◆ What needs to be done ◆
Retype the opening lines of the data exactly, stopping after the line that contains "COL = SC.collection". Skip every picture.

::::::::::

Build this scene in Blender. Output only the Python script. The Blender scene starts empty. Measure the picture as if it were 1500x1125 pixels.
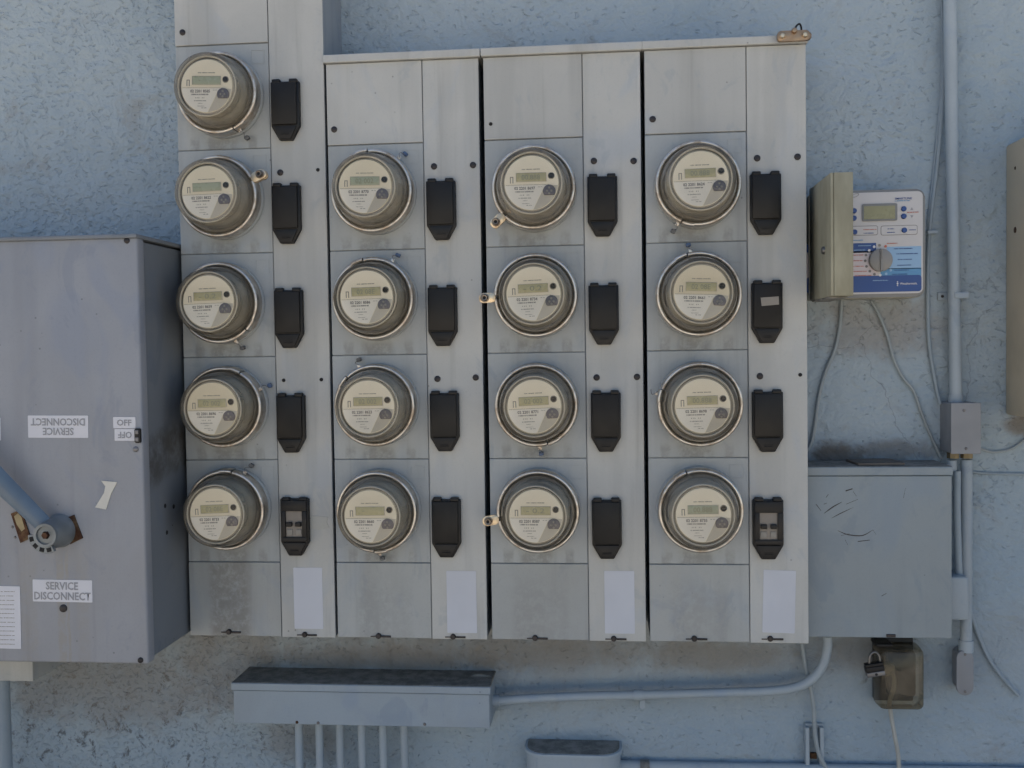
import bpy, bmesh, math, random
from mathutils import Vector, Matrix
R = math.radians
random.seed(7)
SC = bpy.context.scene
COL = SC.collection

# ------------------------------------------------------------------ camera
GZ = 1.45                      # height of the datum above the ground
CD = 0.150                     # depth of the meter enclosures
CAM = Vector((0.2466, -2.0578 - CD, 0.0783 + GZ))
YAW, PITCH, ROLL, FPX = R(-5.4726), R(-1.9290), R(-0.8514), 1483.96
def cam_axes():
    cy, sy, cp, sp = math.cos(YAW), math.sin(YAW), math.cos(PITCH), math.sin(PITCH)
    f = Vector((sy * cp, cy * cp, sp)); r0 = Vector((cy, -sy, 0)); u0 = r0.cross(f)
    c, s = math.cos(ROLL), math.sin(ROLL)
    return r0 * c + u0 * s, u0 * c - r0 * s, f
RT, UP, FW = cam_axes()
cd = bpy.data.cameras.new('camera'); co = bpy.data.objects.new('camera', cd); COL.objects.link(co)
cd.sensor_width = 36; cd.lens = FPX / 1500 * 36; cd.clip_start = 0.05; cd.clip_end = 2000
co.matrix_world = Matrix(((RT.x, UP.x, -FW.x, CAM.x), (RT.y, UP.y, -FW.y, CAM.y), (RT.z, UP.z, -FW.z, CAM.z), (0, 0, 0, 1)))
SC.camera = co
def at(u, v, Y):               # point of the place measured in the photograph, on the plane y = Y
    d = RT * ((u - 750) / FPX) + UP * ((562.5 - v) / FPX) + FW
    return CAM + d * ((Y - CAM.y) / d.y)
def ax(u, v, Y): return at(u, v, Y).x
def az(u, v, Y): return at(u, v, Y).z
def mpp(Y): return (Y - CAM.y) / FPX         # metres per pixel on plane Y

# ------------------------------------------------------------------ sky, sun, exposure
SUN_EL, SUN_AZ = 54, -38      # the sun stands behind the building, to the left: this wall is in open shade
wd = bpy.data.worlds.new('World'); SC.world = wd; wd.use_nodes = True
nt = wd.node_tree; nt.nodes.clear()
sky = nt.nodes.new('ShaderNodeTexSky'); sky.sky_type = 'NISHITA'; sky.sun_disc = False
sky.sun_elevation = R(SUN_EL); sky.sun_rotation = R(SUN_AZ); sky.air_density = 1.0; sky.dust_density = 2.0; sky.ozone_density = 1.0
bg = nt.nodes.new('ShaderNodeBackground'); bg.inputs[1].default_value = 0.085
ow = nt.nodes.new('ShaderNodeOutputWorld')
nt.links.new(sky.outputs[0], bg.inputs[0]); nt.links.new(bg.outputs[0], ow.inputs[0])
sd = bpy.data.lights.new('sun', 'SUN'); so = bpy.data.objects.new('sun', sd); COL.objects.link(so)
sd.energy = 4.8; sd.angle = R(0.53); sd.color = (1.0, 0.94, 0.85)
sdir = Vector((math.sin(R(SUN_AZ)) * math.cos(R(SUN_EL)), math.cos(R(SUN_AZ)) * math.cos(R(SUN_EL)), math.sin(R(SUN_EL))))
so.rotation_euler = sdir.to_track_quat('Z', 'Y').to_euler(); so.location = (-4, 6, 8)
vs = SC.view_settings
vs.view_transform = 'Standard'; vs.look = 'None'; vs.gamma = 1; vs.use_curve_mapping = False; vs.exposure = 1.16
SC.render.engine = 'CYCLES'
SC.cycles.use_denoising = True; SC.cycles.use_adaptive_sampling = True; SC.cycles.adaptive_threshold = .025; SC.cycles.max_bounces = 6; SC.cycles.diffuse_bounces = 4; SC.cycles.transparent_max_bounces = 24
SC.cycles.caustics_reflective = False; SC.cycles.caustics_refractive = False

# ------------------------------------------------------------------ material helpers
class NT:
    def __init__(s, name):
        s.m = bpy.data.materials.new(name); s.m.use_nodes = True; s.t = s.m.node_tree
        s.b = s.t.nodes['Principled BSDF']; s._pos = None; s._obj = None
    def n(s, t, **k):
        x = s.t.nodes.new(t)
        for a, b in k.items(): setattr(x, a, b)
        return x
    def put(s, sock, v):
        if hasattr(v, 'is_linked'): s.t.links.new(v, sock)
        elif isinstance(v, tuple) and len(v) == 3 and sock.type == 'RGBA': sock.default_value = (*v, 1)
        else: sock.default_value = v
    def pos(s):
        if not s._pos: s._pos = s.n('ShaderNodeNewGeometry').outputs['Position']
        return s._pos
    def obj(s):
        if not s._obj: s._obj = s.n('ShaderNodeTexCoord').outputs['Object']
        return s._obj
    def rnd(s): return s.n('ShaderNodeObjectInfo').outputs['Random']
    def mapv(s, v, sc=(1, 1, 1), loc=(0, 0, 0), rot=(0, 0, 0)):
        x = s.n('ShaderNodeMapping'); s.put(x.inputs[0], v); x.inputs['Scale'].default_value = sc
        x.inputs['Location'].default_value = loc; x.inputs['Rotation'].default_value = rot
        return x.outputs[0]
    def noise(s, scale, det=3, rough=.55, v=None, dist=0):
        x = s.n('ShaderNodeTexNoise'); s.put(x.inputs['Vector'], v or s.pos())
        x.inputs['Scale'].default_value = scale; x.inputs['Detail'].default_value = det
        x.inputs['Roughness'].default_value = rough; x.inputs['Distortion'].default_value = dist
        return x.outputs['Fac']
    def vor(s, scale, feat='F1', v=None, out='Distance'):
        x = s.n('ShaderNodeTexVoronoi', feature=feat); s.put(x.inputs['Vector'], v or s.pos()); x.inputs['Scale'].default_value = scale
        return x.outputs[out]
    def math(s, op, a, b=0.0, c=0.0, clamp=False):
        x = s.n('ShaderNodeMath', operation=op, use_clamp=clamp)
        for i, q in enumerate((a, b, c)): s.put(x.inputs[i], q)
        return x.outputs[0]
    def rng(s, v, a, b, c=0.0, d=1.0):
        x = s.n('ShaderNodeMapRange', interpolation_type='SMOOTHSTEP'); s.put(x.inputs[0], v)
        for i, q in enumerate((a, b, c, d)): x.inputs[i + 1].default_value = q
        return x.outputs[0]
    def mix(s, f, a, b, mode='MIX'):
        x = s.n('ShaderNodeMix', data_type='RGBA', blend_type=mode)
        s.put(x.inputs[0], f); s.put(x.inputs[6], a); s.put(x.inputs[7], b)
        return x.outputs[2]
    def sep(s, v):
        x = s.n('ShaderNodeSeparateXYZ'); s.put(x.inputs[0], v); return x.outputs
    def bump(s, h, dist, strength=1.0, nrm=None):
        x = s.n('ShaderNodeBump'); s.put(x.inputs['Height'], h); x.inputs['Distance'].default_value = dist
        x.inputs['Strength'].default_value = strength
        if nrm: s.put(x.inputs['Normal'], nrm)
        return x.outputs[0]
    def done(s, col=None, rough=.5, metal=0, nrm=None, spec=None):
        if col is not None: s.put(s.b.inputs['Base Color'], col)
        s.put(s.b.inputs['Roughness'], rough); s.put(s.b.inputs['Metallic'], metal)
        if nrm: s.put(s.b.inputs['Normal'], nrm)
        if spec is not None: s.b.inputs['Specular IOR Level'].default_value = spec
        return s.m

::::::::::

◆ Exercise output ◆
Build this scene in Blender. Output only the Python script. The Blender scene starts empty. Measure the picture as if it were 1500x1125 pixels.
import bpy, bmesh, math, random
from mathutils import Vector, Matrix
R = math.radians
random.seed(7)
SC = bpy.context.scene
COL = SC.collection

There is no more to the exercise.